The Smell of Molten Projects in the Morning

Ed Nisley's Blog: Shop notes, electronics, firmware, machinery, 3D printing, laser cuttery, and curiosities. Contents: 100% human thinking, 0% AI slop.

Month: August 2011

  • Ampeg B-12-XY: Tin Whiskers!

    After Eks set me straight on cleaning the contacts involved with the Ampeg’s Echo circuitry, we emerged from his shop into brilliant sunshine. He looked into the thing and shouted “Tin whiskers!”

    It turns out the Hammond folks made the outer frame from tin- (or, shudder, cadmium-) plated steel that has grown a dense crop of whiskers on its interior surface. They glittered in the sunlight like a carpet of crushed glass, with the longest ones maybe 3 mm tall!

    This view looks nearly parallel to the side of the channel (upward as it mounts on the speaker box), with the steel wall to the bottom of the image. I applied gruesome contrast stretching to make the whiskers more visible:

    Ampeg Spring Echo Unit - Tin Whiskers
    Ampeg Spring Echo Unit – Tin Whiskers

    This is the first time I’d ever seen a tin whisker in person and there’s a bazillion of ’em in there!

    If that Ampeg had transistorized components, it’d be dead as a doornail! Fortunately, a tin whisker doesn’t stand a chance in an analog vacuum-tube circuit. The power supply puts 400-ish V into 40 μF caps, providing plenty of energy to vaporize the errant whisker; all you’d hear is a pop.

  • Ampeg B-12-XY: Echo Circuit

    Mad Phil asked me to fix up his trusty Ampeg B-12-XY (*) bass guitar amp, having recently fired it up and discovered that the power output tube plates glowed red-hot. I’d planned to replace the electrolytic caps, but Eks, who does this sort of thing all the time, suggested that leaky interstage coupling caps can also cause that problem; the leakage wrecks the phase splitter bias and thus kills the drivers.

    While poking around in the amp I found that the Echo hardware circuitry doesn’t match the schematic for either the B-12-X or B-12-XY. Mad Phil says that’s probably because he had the factory upgrade his original B-12-X to a B-12-XY for the munificent sum of $25, back in the day. It’s unlikely you’ll ever need this, but here’s what I found:

    Ampeg B-12-XY - as-found Echo circuit
    Ampeg B-12-XY – as-found Echo circuit

    The topology resembles the -XY schematic, but with different tube sections and part values.
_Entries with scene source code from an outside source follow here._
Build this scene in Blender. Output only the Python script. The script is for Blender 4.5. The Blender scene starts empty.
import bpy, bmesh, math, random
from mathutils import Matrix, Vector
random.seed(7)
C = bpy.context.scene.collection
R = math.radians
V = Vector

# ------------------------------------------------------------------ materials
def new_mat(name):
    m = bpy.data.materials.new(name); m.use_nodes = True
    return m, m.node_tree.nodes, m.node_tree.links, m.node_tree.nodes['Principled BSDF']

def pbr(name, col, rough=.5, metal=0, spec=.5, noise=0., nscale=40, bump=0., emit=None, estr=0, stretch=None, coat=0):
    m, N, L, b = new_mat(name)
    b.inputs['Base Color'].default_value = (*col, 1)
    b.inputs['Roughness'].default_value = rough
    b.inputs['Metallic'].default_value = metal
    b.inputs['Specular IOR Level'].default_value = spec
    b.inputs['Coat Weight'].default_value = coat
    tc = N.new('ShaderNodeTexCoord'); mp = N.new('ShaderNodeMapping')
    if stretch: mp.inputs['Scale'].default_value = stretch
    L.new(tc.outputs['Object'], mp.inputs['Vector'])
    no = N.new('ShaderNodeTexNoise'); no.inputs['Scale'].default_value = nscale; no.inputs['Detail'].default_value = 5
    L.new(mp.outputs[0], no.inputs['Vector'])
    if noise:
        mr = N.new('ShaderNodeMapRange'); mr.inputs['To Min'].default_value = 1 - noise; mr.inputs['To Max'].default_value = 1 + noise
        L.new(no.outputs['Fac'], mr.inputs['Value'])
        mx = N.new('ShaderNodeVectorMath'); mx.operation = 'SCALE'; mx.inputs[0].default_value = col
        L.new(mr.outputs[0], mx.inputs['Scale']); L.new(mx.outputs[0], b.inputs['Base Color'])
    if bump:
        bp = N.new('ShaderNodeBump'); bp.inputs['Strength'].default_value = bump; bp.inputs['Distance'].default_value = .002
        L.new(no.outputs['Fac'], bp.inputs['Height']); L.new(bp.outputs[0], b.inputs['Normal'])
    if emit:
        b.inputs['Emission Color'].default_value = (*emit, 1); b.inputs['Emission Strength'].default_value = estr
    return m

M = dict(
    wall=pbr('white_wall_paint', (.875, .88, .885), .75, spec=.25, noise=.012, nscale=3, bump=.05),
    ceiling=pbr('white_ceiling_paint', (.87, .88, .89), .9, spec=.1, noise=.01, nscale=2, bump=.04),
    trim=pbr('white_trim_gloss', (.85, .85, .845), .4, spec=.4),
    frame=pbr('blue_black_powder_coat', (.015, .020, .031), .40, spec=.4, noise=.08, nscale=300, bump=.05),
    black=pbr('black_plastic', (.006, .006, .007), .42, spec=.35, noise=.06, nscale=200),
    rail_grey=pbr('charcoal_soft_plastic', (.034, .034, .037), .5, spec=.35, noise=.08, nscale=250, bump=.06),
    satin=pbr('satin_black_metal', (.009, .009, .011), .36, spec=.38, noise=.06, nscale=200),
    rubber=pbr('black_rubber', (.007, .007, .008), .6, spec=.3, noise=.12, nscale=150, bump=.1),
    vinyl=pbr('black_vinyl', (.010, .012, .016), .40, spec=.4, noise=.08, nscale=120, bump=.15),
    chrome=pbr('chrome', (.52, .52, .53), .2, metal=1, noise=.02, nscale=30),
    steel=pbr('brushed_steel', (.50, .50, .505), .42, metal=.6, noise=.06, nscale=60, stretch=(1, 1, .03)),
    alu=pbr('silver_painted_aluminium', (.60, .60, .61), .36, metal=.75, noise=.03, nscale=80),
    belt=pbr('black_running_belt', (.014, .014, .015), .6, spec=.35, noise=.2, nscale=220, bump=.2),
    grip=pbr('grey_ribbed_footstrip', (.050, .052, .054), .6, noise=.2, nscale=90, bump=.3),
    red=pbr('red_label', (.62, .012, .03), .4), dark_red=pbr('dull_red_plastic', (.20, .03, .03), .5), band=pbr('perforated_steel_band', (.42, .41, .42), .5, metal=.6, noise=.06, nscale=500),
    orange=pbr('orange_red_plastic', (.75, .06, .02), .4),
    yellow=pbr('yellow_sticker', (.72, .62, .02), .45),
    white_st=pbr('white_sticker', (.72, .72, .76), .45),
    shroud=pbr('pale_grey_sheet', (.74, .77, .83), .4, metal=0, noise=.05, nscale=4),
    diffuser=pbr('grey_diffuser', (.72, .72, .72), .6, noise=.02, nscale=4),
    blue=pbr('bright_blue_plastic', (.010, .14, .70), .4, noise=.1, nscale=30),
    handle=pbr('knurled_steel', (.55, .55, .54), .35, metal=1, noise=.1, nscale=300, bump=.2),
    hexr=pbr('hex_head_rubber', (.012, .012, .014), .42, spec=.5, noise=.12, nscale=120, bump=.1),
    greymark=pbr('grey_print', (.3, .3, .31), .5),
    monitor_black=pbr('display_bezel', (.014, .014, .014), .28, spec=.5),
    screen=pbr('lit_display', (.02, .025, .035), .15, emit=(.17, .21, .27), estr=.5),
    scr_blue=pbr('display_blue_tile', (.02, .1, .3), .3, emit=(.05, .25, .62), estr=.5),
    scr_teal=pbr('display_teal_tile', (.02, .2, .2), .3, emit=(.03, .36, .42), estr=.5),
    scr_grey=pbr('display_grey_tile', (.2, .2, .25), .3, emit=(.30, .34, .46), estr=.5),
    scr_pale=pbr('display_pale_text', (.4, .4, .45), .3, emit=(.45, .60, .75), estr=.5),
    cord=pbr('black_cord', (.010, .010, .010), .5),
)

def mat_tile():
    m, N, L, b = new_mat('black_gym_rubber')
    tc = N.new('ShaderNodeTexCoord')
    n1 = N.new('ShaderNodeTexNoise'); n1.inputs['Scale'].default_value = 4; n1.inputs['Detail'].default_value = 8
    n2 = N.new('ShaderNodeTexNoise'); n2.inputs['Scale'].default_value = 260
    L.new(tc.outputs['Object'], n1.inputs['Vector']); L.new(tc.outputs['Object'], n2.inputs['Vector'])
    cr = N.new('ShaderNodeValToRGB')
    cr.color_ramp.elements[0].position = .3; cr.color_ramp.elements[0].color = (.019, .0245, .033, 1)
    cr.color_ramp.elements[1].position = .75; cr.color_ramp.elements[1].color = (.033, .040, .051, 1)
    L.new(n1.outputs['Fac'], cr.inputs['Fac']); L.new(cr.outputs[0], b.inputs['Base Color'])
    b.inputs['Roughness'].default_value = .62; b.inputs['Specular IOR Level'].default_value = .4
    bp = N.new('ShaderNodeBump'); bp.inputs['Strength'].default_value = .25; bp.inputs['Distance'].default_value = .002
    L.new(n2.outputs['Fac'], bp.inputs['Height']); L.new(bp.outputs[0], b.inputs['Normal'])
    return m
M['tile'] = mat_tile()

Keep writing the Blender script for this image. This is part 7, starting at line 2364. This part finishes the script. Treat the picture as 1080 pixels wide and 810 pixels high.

    The Echo unit over there on the left consists of two springs with magnetic transducers on each end, evidently made by the Hammond Organ folks, who should know something about reverb. This is the bottom view, with the unit attached to the board that supports the amp chassis:

    Ampeg Spring Echo Unit
    Ampeg Spring Echo Unit

    The input transducer, just in case you forget to label the ends before you take it apart:

    Ampeg Spring Echo - input end
    Ampeg Spring Echo – input end

    And the output transducer:

    Ampeg Spring Echo - output end
    Ampeg Spring Echo – output end

    Getting the thing off the speaker box posed a bit of a problem. Remove the four big screws holding the chassis to the board, tilt it carefully forward, hold it in place while you remove the six nuts-and-washers from the vibration isolators, then transport the whole disjointed affair to the workbench. Turns out you (well, I) can’t get the RCA plugs out of the Echo unit’s sockets from the top of the board, but the unit’s mounting screws are on the bottom of the board, where you can’t get to them before you remove the board. Of course, the cables leading to the aforementioned RCA plugs tether the chassis to the Echo unit with pretty nearly no slack at all.

    With everything apart, I rounded the ends of the RCA plug cutouts enough to get them out from the top the next time around, with the board screwed in place atop the speaker box:

    Ampeg Spring Echo unit - top view
    Ampeg Spring Echo unit – top view

    After putting the whole thing together with new caps, the Echo circuit didn’t work. I had cleaned the contacts and connectors, but Eks showed me how it’s really done. Apart from the rotted caps, all the other problems came from minor corrosion in switches, connectors, and tube sockets. Now I know better.

    * Yes, the model numbers really end in X and XY.